Optimized to the limit? Learning from forests to regenerate our business models
You’ve rationalized everything: every resource exploited, every process sharpened, every cost squeezed. But you may have missed the main point—what makes a system alive. A forest doesn’t chase maximum efficiency; it prioritizes rich connections, functional diversity, and the capacity to endure.

Vivre la forêt by Jacques Tassin (Odile Jacob 2025).
A forest isn’t a scenery to protect. It’s a living, complex, multi-temporal system—a master of resilience. Jacques Tassin invites us to change our perspective and rethink companies like forests: living, slow, diverse, rooted, and regenerative. The forest doesn’t need us—we need it. What if that were the future? Shift from a mechanical model to a forest model, from performance to cohabitation. From extraction to regeneration.
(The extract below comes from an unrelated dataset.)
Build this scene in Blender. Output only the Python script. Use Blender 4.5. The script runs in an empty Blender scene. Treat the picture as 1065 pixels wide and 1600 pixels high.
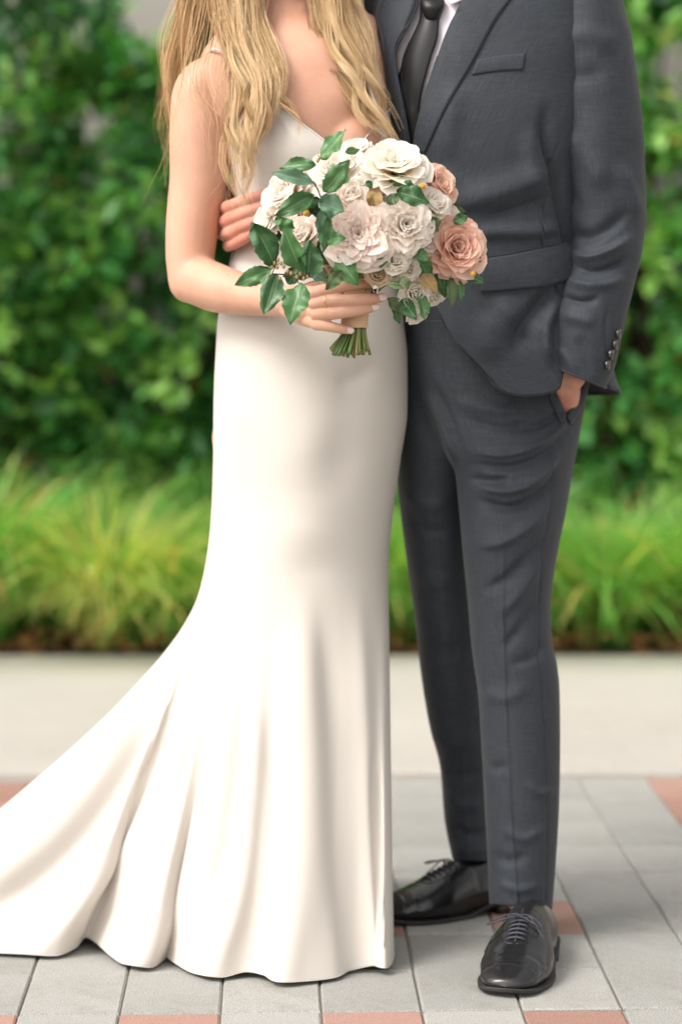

1. Leave monoculture behind: move beyond one size fits all models
1.1 Diversity: the real strengh of forests
Forests don’t do uniformity. They never rely on a single tree. Their strength comes from the coexistence of thousands of species, each with its own pace, function, and vulnerability. This diversity isn’t decorative—it’s structural. It helps adaptat to crises, share resources, and foster resilience to shocks.
Belief #1: drop the obsession with a single model. Tomorrow’s economy will be adaptive—or it won’t exist. Value plural, situated, evolving models.
For decades, we’ve worshipped business-model cloning: find “the right model,” scale it hard, optimize it endlessly… Like monoculture—profitable in the short term, vulnerable in the long term. Standardized, global one-size-fits-all models prove fragile as soon as one variable shifts. Living systems don’t run on benchmarks—they run on complementarities.
Belief #2: replace obsession with “scalable” with a connection-driven mindset. Diversify your sources of value creation. Get perspectives, cultures, and functions to meet. Encourage hybridization over duplication. Your robustness will come not from repeating a perfect model, but from multiplying productive connections.